For 70 years codesharing has both been about the economics of leveraging large capital investments (planes) and about navigating regulatory waters. It still is! As Crandall observes, KLM wanted to offer lots of US destinations, and their partnership with Northwest allows them to. Crandall thinks this is disingenuous — but of course KLM can’t offer domestic US flights on its own because the US government will not permit it. So what is KLM to do?
Plus, codesharing benefits consumers because you have more than one airline offering pricing on the same route. Prices are often different. You actually get competition not just through different planes but through different sellers of seats on the same plane!
Another half-truth is the Pan Am example. Pan Am flew international routes because of its political muscle. They were content to allow other airlines to fly domestically and deliver customers to Pan Am for international flights. Permission from the US government for more airlines to fly internationally meant that Pan Am was dead without a domestic route network. So they tried codesharing, and they tried acquiring National Airlines but that merger failed.

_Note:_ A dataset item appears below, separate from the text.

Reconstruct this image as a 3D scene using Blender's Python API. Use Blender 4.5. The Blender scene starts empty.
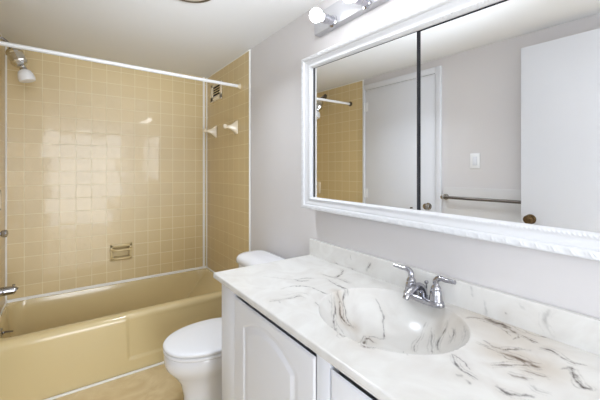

What Crandall doesn’t mention is that his former airline, American, is getting a bit left out in the cold as other carriers are leveraging international codeshares. Part of this is American’s fault, and part of this is the government’s. But his argument is rather convenient because it cuts against American’s competitors more than against AMR.
American codeshares with British, but they aren’t permitted to codeshare across the Atlantic because of competition concerns about flights to Heathrow. BA would have to give up slots at LHR before the AA/BA combination can move forward. Meanwhile, United and Lufthansa have even entered into revenue sharing for their transatlantic flights, and the KLM-Northwest-Continental combo looks to get stronger with the Delta-NW-Continental combo, that may even bring Air France into the mix.
Although KLM is insisting on Air France privatization before this all happens. So codesharing may lead to less government!
But Crandall is clearly arguing from the self-interest of the company he ran for 13 years.